勇気を振り絞って忌まわしい過去を告白したのに、私がなぜ攻撃されなくちゃいけないの? 「父親」から性的な虐待を受けた高校生の女性(19)=大阪市=は事件後、社会の偏見や誤解で心をえぐられた。性暴力の被害者が周囲の言葉でさらに傷つけられる「セカンドレイプ」は、泣き寝入りを生む温床とも言われる。「被害者に寄り添う社会であってほしい」。そんな切実な思いから取材に応じた女性の訴えに耳を傾けたい。

 悪夢のような日々はあの日から始まった。「プロレスごっこしようや」。2019年の蒸し暑い夏。自宅でテレビを見ていたら、「父親」に突然馬乗りになられて全身を触られた。母親は入浴中で、助けを求めることができなかった。

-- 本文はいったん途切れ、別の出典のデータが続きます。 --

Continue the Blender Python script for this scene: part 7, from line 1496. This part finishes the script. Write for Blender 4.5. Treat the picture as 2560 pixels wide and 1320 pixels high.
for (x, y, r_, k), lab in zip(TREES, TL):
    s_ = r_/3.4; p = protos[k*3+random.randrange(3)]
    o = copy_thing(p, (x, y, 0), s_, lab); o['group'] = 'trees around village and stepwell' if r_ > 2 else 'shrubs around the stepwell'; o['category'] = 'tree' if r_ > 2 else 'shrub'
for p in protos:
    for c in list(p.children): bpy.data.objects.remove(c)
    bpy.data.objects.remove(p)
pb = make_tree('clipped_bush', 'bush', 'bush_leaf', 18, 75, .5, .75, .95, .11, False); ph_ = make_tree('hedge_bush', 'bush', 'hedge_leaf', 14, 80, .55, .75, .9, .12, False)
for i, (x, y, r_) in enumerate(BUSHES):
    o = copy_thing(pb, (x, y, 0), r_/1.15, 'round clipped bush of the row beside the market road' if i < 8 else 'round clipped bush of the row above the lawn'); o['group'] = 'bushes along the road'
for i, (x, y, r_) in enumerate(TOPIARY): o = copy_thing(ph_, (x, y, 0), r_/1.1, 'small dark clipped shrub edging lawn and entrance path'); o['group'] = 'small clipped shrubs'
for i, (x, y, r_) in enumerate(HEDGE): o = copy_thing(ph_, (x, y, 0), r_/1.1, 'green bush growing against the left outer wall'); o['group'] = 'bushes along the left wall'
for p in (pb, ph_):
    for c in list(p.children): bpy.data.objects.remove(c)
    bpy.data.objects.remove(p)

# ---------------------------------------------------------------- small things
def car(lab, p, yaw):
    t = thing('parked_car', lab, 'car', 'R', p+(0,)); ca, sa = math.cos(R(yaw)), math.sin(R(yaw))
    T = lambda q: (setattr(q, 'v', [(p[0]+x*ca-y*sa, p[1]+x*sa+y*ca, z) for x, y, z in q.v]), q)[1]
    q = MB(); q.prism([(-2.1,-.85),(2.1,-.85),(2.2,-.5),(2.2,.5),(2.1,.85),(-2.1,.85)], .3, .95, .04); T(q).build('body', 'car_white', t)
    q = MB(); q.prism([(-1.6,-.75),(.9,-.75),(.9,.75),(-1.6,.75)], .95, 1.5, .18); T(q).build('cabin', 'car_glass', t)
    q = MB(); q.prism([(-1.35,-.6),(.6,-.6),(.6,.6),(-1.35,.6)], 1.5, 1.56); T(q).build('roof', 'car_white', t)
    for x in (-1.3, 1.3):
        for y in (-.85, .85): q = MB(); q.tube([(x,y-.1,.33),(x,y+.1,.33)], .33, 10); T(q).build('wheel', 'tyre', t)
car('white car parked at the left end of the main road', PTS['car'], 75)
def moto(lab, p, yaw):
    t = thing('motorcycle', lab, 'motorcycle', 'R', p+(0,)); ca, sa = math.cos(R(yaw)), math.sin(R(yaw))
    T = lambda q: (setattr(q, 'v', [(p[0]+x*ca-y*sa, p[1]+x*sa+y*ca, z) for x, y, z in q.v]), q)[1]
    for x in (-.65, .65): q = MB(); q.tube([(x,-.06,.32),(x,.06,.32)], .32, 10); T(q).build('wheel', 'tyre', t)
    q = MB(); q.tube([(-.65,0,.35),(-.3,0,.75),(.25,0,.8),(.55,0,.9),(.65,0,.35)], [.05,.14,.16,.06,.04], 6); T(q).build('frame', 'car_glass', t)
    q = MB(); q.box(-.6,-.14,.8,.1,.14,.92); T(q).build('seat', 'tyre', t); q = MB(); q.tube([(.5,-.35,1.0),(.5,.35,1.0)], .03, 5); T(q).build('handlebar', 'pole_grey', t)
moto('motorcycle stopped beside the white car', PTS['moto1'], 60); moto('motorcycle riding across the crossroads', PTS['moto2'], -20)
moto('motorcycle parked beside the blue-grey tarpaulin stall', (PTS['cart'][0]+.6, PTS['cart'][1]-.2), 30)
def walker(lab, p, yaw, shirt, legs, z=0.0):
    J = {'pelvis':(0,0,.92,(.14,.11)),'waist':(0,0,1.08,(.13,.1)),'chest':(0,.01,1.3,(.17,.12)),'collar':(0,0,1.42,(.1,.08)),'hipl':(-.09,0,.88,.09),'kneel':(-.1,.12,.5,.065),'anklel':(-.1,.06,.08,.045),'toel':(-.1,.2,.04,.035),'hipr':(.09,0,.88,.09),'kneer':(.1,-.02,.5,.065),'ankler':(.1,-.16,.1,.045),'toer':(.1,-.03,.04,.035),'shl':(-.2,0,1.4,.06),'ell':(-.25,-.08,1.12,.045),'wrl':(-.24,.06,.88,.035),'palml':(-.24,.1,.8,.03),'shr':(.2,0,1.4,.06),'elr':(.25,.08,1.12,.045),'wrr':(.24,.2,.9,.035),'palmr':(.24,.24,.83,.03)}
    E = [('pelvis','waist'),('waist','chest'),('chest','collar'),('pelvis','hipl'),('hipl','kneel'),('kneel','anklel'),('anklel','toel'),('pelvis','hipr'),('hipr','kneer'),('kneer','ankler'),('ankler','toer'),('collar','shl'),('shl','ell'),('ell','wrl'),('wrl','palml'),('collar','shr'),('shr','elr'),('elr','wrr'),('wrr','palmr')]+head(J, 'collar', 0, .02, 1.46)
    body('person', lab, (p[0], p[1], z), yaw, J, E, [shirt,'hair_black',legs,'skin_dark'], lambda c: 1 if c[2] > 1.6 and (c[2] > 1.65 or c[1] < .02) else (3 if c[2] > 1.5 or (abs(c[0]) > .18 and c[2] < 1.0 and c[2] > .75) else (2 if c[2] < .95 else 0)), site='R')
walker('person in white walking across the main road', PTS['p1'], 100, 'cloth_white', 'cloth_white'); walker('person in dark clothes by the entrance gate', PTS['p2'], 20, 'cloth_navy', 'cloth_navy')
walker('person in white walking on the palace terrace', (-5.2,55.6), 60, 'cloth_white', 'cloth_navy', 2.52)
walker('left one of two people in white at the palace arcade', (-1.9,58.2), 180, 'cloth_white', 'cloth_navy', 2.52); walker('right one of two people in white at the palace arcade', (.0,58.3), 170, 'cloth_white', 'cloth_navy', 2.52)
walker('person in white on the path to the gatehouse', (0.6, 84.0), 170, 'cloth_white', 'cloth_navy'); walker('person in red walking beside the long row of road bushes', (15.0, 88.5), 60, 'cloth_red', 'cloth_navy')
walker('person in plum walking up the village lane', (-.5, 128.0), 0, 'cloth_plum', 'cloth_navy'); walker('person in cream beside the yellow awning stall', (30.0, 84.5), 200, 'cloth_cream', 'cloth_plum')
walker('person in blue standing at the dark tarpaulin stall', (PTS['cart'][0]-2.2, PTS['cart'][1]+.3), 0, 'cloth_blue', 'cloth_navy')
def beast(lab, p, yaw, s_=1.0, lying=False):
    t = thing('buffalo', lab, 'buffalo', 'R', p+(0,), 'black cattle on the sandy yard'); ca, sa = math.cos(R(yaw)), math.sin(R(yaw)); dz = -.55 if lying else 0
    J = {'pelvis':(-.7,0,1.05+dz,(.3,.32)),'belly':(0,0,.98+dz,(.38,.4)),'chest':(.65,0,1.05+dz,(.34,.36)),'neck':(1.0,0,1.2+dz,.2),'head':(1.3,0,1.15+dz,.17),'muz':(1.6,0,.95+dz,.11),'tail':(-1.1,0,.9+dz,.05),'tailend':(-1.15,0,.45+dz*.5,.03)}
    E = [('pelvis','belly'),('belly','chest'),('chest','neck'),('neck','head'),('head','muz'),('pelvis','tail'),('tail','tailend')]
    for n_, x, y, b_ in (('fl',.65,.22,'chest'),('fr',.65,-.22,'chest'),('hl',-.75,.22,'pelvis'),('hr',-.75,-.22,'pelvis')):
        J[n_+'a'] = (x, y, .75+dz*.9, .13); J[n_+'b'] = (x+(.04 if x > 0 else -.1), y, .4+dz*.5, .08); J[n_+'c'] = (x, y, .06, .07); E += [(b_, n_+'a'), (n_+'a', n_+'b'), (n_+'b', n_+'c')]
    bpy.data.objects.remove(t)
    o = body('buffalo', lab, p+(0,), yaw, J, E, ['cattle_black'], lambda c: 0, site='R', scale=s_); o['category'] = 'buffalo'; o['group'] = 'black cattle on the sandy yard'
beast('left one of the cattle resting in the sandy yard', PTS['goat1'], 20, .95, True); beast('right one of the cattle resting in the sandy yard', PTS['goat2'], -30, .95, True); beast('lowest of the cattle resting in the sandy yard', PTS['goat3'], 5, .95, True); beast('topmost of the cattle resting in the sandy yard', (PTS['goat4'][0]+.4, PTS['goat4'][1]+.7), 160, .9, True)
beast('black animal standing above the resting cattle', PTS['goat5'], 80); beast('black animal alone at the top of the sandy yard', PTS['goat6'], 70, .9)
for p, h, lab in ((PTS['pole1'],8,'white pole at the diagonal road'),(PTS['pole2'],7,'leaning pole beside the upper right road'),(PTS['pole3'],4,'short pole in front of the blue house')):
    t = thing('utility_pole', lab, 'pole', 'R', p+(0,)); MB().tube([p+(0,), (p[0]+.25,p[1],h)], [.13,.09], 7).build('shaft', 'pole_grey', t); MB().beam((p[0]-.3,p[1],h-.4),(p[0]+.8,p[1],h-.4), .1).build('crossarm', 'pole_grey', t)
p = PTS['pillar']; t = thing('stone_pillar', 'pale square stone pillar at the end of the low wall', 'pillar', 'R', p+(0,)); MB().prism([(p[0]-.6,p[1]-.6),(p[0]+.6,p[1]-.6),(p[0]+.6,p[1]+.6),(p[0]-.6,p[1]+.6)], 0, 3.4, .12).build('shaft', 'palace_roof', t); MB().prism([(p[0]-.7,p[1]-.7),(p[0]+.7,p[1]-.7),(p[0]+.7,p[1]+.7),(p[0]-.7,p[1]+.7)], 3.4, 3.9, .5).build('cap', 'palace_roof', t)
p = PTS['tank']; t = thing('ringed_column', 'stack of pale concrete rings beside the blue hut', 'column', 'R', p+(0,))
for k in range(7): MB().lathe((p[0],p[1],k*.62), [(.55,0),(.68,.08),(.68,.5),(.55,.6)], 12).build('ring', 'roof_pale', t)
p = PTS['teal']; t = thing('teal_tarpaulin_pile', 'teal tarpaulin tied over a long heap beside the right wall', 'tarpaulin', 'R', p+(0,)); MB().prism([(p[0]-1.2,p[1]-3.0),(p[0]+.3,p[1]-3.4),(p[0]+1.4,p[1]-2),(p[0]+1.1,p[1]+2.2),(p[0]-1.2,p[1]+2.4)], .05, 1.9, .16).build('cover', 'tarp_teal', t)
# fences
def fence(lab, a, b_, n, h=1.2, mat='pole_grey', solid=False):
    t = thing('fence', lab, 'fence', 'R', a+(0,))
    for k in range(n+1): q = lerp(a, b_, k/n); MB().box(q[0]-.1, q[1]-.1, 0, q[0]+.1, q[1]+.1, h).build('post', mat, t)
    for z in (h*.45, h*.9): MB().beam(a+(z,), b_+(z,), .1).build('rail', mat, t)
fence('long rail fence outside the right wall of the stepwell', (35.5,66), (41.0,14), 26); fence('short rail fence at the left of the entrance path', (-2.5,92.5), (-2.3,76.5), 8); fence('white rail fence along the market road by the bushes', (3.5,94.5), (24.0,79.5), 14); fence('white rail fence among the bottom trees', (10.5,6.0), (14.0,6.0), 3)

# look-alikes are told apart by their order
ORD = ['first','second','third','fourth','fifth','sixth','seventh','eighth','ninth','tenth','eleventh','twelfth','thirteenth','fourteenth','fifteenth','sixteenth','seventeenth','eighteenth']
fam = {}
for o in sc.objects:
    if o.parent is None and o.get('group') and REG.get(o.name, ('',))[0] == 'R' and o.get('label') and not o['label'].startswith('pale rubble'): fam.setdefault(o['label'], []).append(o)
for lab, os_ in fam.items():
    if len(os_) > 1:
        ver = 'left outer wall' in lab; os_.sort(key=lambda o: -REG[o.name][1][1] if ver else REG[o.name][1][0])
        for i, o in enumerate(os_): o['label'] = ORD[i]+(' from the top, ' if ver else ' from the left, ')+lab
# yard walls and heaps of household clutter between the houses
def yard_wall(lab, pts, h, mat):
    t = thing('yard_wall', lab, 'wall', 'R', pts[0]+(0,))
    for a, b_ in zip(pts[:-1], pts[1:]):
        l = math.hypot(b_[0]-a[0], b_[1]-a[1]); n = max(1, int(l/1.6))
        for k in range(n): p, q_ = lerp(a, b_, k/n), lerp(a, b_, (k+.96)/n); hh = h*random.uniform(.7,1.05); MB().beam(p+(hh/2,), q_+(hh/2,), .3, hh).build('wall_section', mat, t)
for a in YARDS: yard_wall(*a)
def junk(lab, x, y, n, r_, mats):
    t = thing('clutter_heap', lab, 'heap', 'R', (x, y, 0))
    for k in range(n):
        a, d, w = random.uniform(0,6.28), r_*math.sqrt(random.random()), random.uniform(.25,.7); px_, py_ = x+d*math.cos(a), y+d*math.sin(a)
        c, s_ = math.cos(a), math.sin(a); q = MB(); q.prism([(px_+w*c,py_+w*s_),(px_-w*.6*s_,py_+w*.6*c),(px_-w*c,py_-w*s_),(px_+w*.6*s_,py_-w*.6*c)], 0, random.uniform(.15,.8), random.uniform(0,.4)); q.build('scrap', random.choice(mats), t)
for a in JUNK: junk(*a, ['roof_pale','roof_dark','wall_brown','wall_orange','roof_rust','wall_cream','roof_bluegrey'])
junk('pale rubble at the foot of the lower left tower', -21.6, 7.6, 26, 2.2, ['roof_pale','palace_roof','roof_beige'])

 海外留学の夢がかない、渡航を翌日に控えていた。「英語を学んで、世界中の人と交流してみたい」。わくわくした気持ちを抑えきれないほど心を躍らせていたのに、一気に暗闇に突き落とされた。

 「父親」は、母親と内縁関係にあった男性(32)だ。女性が小学2年生の頃から同居が始まった。一緒に遊んでくれることもあったが、しつけに厳しく、感情が高ぶると母子に手も上げる。いつの間にか男性の顔色をうかがい、機嫌を損ねないように生活するようになっていた。